Jumat, 30 September 2016

Ibnu taimiyyah menolak hadits ahad dalam aqidah?


Syubhat:
Ibnu Taimiyyah berkata :

ان هذا من خبر الاحاد فكيف يثبت به اصل الدين اللذي لا يصح لايمان الا به

“ sesungguhnya ini termasuk hadits aahad, bagaimana pondasi agama yang merupakan standar keabasahan iman, bisa menjadi tsubut / tetap dengannya“. (Minhaj As-Sunnah juz 2 hal : 133)

Jawab:
Ibn Taimiyyah (716 H) berkata : “Oleh karena itu, pendapat yang benar adalah hadits ahad bisa memberikan ilmu (keyakinan) manakala didukung oleh qarinah-qarinah yang meyakinkan, -demikian ini ucapan jumhur ulama-,…Meskipun asalnya dia sendiri tidak memberikan ilmu (keyakinan), akan tetapi ketika disertai oleh Ijma’ Ahli Hadits yang menerima dan membenarkannya, maka kedudukannya seperti Ijma’ ulama ahli fiqh atas satu hukum yang didasarkan kepada makna zhahir atau qiyas atau hadits ahad.
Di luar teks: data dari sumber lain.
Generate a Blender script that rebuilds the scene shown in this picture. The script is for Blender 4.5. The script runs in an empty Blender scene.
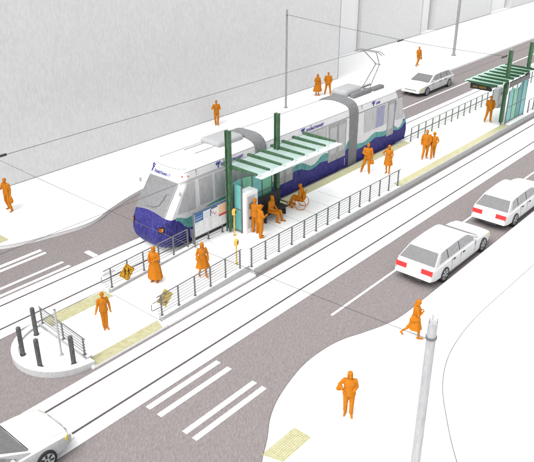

Menurut jumhur, maka hukum tersebut menjadi qath’i. Dan jika tanpa Ijma’, maka tidak qath’i, sebab Ijma’ itu ma’shum”. (Majmu’ Al Fatawa 18/ 40, 41, 48, 70). Al Amidi (551-631 H) mengatakan : “Pendapat yang terpilih adalah terwujudnya ilmu (keyakinan) dengan hadits ahad bila didukung oleh qarinah. Dan hal tersebut tidak mungkin tanpa qarinah”. (Al Ihkam Fi Ushul Al Ahkam, 2/ 50). Kesimpulannya, secara umum hadits ahad itu memiliki karakter memberikan zhann, akan tetapi ucapan zhanniyah al hadits tidak bermakna lagi setelah hadits itu benar-benar dinyatakan shahih dan diterima oleh para ulama ahli hadits, sebab syarat-syarat yang diterapkan untuk menshahihkannya dan qarinah penerimaan ulama terhadapnya telah menghilangkan seluruh makna zhann. Maka pada saat itu, hadits ahad memberikan keyakinan atau ilmu. Tetapi ilmu di sini bersifat nazhari, artinya didapat setelah penelitian oleh para ahlinya, bukan ilmu dharuri (apriori dan aksiomatik) yang didapat secara otomatis.